We Won’t Starve Without Illegal Aliens

Farmers from Georgia to California say they have a problem: not enough workers to harvest their crops. It’s estimated anywhere from half to three-quarters of farm workers are in this country illegally, and some growers say that President Trump’s anti-immigrant rhetoric has made a chronic worker shortage even worse. . . . What’s behind the farmworker shortage? [One] Factor: The children of migrants are upwardly mobile, and are leaving the fields behind. . . . [Farm manager quoted]: “I was very disappointed that Michigan voted for [Trump]. We need someone who supports agriculture in this country, someone who supports diversity. . . . Without migrant workers to pick the crops . . . there wouldn’t be food. It’s just as simple as that. – ‘They’re Scared’: Immigration Fears Exacerbate Migrant Farmworker Shortage, npr.com, Melissa Block, 9/27/17. [Link]

Fact Check: Some claim that illegal aliens are essential to our food production, so therefore we cannot afford to deport them. Some might draw such a conclusion from this article. For the sake of truth and clarity, however, it’s important to note that less than five percent of illegal aliens are involved in agriculture. Thus we could send more than 95 percent of them home, and it would have no effect on food production at all.

But are illegal aliens so necessary for agriculture that we have to have them stay? No, there are other alternatives.

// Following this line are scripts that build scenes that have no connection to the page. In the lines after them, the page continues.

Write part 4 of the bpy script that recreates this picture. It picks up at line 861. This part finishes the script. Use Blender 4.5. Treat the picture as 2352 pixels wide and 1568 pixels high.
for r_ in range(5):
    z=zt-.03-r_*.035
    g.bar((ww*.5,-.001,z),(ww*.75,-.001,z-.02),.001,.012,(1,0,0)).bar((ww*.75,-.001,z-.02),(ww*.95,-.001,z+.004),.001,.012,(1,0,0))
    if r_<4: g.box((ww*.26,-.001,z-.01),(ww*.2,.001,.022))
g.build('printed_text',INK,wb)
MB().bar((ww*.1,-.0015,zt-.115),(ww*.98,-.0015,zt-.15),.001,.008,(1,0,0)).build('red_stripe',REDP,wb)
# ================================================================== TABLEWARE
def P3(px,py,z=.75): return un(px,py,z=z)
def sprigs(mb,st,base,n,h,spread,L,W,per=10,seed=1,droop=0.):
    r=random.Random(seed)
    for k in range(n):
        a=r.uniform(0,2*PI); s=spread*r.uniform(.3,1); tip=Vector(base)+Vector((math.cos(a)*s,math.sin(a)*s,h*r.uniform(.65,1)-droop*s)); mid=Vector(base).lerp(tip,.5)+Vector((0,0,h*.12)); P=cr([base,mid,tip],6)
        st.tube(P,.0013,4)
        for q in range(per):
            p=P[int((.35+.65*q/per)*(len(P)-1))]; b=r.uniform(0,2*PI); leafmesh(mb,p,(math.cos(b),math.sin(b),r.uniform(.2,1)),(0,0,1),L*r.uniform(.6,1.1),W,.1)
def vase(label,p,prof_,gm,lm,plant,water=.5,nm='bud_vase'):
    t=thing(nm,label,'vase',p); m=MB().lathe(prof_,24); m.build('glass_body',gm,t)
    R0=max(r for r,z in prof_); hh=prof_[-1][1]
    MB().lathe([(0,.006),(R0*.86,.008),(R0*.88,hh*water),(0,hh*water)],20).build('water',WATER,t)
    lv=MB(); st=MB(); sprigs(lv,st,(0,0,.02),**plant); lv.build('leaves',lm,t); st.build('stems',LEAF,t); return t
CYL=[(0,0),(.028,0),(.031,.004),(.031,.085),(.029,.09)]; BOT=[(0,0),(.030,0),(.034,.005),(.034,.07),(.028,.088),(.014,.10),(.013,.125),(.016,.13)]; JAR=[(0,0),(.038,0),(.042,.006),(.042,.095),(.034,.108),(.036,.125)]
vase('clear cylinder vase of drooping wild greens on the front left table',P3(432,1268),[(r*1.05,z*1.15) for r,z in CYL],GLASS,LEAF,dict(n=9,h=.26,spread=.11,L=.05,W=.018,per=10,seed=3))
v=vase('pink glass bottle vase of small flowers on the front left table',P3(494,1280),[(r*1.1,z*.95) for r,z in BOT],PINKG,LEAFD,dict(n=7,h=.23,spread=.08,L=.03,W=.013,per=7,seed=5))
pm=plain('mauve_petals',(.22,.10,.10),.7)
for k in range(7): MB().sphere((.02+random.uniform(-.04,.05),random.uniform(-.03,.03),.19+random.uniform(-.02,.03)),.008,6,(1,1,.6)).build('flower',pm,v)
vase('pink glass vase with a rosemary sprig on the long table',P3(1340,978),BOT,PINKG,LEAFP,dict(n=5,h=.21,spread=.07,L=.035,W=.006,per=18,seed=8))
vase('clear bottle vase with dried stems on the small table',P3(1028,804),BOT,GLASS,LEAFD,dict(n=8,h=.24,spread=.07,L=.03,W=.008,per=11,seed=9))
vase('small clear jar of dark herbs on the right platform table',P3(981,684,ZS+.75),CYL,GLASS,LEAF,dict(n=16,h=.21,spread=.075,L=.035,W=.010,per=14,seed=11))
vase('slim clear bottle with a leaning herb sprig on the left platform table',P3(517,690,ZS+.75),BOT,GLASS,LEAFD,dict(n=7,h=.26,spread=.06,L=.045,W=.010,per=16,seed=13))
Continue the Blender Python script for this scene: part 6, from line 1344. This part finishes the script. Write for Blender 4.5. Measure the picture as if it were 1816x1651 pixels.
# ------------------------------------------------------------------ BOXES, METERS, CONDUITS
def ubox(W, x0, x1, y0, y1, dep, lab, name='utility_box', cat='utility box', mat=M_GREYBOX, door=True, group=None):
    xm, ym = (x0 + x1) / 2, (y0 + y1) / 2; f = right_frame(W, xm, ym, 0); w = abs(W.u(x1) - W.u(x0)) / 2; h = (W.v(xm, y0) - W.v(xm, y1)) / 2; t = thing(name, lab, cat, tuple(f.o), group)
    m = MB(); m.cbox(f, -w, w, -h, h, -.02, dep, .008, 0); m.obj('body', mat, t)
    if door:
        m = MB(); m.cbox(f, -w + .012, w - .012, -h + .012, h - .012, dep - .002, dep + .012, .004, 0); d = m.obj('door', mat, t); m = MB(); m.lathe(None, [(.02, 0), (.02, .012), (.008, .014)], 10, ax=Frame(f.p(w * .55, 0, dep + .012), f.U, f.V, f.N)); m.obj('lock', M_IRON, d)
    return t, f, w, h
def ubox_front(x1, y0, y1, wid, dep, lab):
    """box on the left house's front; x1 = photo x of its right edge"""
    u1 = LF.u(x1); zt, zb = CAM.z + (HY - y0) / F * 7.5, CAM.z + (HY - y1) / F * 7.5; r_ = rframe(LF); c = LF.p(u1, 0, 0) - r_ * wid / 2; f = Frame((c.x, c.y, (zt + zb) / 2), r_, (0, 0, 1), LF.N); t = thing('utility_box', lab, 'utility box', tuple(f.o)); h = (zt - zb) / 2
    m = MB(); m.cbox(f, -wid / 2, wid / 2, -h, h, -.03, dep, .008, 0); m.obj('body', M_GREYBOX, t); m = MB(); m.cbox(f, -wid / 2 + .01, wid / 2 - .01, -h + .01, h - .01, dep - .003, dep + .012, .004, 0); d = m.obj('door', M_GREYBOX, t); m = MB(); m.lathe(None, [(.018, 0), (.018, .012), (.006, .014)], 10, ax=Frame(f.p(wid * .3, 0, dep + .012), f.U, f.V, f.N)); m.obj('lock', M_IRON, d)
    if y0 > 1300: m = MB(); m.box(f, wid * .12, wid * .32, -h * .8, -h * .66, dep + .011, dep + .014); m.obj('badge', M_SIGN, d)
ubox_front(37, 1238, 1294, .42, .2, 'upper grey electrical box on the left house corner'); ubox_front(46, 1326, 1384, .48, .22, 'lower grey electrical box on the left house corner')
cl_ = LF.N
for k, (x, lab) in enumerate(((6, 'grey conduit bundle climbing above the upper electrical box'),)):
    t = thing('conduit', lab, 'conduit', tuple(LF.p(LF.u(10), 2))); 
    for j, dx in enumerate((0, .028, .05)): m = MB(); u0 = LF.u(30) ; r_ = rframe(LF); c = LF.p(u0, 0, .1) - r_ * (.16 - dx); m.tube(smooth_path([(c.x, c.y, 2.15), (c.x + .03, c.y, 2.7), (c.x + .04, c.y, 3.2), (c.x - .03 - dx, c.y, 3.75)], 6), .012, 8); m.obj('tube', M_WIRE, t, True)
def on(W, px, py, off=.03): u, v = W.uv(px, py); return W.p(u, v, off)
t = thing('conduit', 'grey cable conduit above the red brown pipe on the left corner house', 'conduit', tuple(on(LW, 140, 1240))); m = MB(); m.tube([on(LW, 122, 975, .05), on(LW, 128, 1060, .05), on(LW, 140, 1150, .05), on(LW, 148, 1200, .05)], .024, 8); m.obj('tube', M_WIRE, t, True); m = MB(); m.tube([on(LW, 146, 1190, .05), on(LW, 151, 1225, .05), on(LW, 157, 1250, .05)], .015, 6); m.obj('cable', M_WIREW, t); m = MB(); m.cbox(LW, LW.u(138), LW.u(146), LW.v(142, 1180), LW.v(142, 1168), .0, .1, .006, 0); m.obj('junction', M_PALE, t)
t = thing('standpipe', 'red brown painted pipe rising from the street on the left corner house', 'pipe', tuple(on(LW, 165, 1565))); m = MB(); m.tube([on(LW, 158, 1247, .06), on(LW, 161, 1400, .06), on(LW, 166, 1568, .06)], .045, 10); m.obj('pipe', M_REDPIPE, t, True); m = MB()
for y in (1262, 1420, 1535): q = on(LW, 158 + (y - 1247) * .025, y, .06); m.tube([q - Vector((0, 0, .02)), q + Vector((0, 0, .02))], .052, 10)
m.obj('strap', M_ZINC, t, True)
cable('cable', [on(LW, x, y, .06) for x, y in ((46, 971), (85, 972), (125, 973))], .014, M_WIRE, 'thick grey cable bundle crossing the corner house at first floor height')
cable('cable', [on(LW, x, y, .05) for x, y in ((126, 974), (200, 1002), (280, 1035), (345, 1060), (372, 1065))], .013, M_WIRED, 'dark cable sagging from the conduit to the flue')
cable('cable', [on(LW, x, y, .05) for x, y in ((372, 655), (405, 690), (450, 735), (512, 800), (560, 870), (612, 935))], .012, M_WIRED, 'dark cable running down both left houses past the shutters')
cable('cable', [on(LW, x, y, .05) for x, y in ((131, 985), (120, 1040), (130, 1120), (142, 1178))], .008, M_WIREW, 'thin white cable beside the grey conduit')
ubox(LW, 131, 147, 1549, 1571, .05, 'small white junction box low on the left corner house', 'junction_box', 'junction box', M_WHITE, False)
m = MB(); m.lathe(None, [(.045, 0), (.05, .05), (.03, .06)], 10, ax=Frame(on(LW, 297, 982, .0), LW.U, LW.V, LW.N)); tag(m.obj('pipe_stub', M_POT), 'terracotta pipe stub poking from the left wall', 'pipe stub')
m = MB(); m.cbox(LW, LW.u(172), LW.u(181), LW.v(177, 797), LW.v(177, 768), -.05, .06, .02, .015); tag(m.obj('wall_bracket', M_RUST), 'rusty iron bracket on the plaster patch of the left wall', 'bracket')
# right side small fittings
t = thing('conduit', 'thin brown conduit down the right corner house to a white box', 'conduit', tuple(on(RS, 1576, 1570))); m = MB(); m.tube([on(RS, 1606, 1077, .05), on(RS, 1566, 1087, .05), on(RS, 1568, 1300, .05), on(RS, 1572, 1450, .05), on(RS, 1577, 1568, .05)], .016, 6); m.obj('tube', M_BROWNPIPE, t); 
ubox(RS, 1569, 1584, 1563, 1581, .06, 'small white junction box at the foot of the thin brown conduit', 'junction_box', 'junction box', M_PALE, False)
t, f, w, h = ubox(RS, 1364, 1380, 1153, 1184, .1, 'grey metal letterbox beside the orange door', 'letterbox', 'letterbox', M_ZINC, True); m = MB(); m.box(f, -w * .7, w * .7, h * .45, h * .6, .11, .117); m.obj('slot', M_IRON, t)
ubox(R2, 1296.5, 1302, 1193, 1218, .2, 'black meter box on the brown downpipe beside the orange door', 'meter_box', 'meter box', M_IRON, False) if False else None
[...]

One partial remedy is for growers to improve wages and working conditions so that more Americans will do farm work. Illegal aliens really don’t like the wages and conditions either, which is why they or their children take other work as soon as they can. As they move on this sets up an unending cycle of new illegal aliens coming to replace the previous ones.

Another possibility for the immediate future is employment of foreign guest workers. We already have a federal program, the H-2A provision, which allows growers to bring in guest workers from abroad. Many growers complain, however, that H-2A is cumbersome to use. If that is the case, one wonders why they don’t invest at least as much time in lobbying to reform it as they do in lobbying against effective steps against illegal immigration. Could it be that it’s simply more convenient for them to hire illegal aliens than it is to abide by any kind of government regulation? Or do some of them, like the one quoted in the NPR article, want “diversity” as much as they want workers?

More and more, Americans are tired of illegal immigration, and this a reality that growers must accept. They should consider further steps to end their dependency on illegal aliens. One might be to raise crops that are less labor intensive than the one they’re raising now. Another with the best potential of all for solving the problem is employing machinery to plant and harvest. The technology of farm mechanization is rapidly advancing, and can now accomplish tasks once thought impossible.

Reliance on illegal immigration for farm work is holding back this advance of technology which will make food production more efficient than ever. It’s time for this impediment to end.